The experience of 2014 was also considered in the planning and, while it is sometimes difficult to analyse statistics on a like-for-like basis due to differences in recording data between the events, it is possible to get a view of how the market can change in a very short space of time. We cannot assume that just because something worked for one campaign that it would automatically work for the following show.

For example, in 2014, registration information showed that print publications were the most effective, with the show’s email campaign following closely behind. In 2016 the gap between these elements widened, and visitors who said they heard through print advertising was down 10% between 2013 and 2014, a figure that has further reduced from 2014 to 2016.

In 2016 the email campaign and exhibitor invitations had an impressive impact, and the recommendation for this to be the main driver for the 2017 campaign paid off as a massive 24% of visitors heard about the show from an exhibitor invitation. Word of mouth attributed for a huge 34% of visitors illustrating that the show was very topical.
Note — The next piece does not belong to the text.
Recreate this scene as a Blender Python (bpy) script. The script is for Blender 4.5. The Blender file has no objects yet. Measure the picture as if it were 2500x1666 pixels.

In the 12 months preceding the 2017 FIT Show we produced 83 FIT Show specific releases and features to directly promote the event, including exhibitor information. We distributed this information conventionally through the press but also through Twitter, Facebook, and Linked In.

This information reached 2.3 million readers through the core trade press, with an additional combined circulation of non-core media totaling 492,00 monthly. The reach of this material through social media added a further 6.3 million people.

Responses to and through Twitter climbed massively as the world and their family decided they needed to learn what was going on in just 140 (and now 280) characters.

For the 2017 campaign the key stats are:
Impressions – 301,145
Clicks – 992
Retweets – 87
Likes – 125

Context is given by these figures by comparing the figures from the 2016 event, just a year earlier:
Impressions – 125,470
Clicks – 263
Retweets – 83
Likes – 68

Even to the uninitiated, it is clear that the importance of Twitter in the lives of people – and therefore as a means of reaching our target audiences – has grown considerably. Twitter, and indeed social media generally, will play a bigger part in future promotions although what is certain with social media is that nothing is certain; it is a constantly moving feast and a great deal of skill and energy is required to keep track of it.

That skill and energy will be at the core of the 2019 campaign.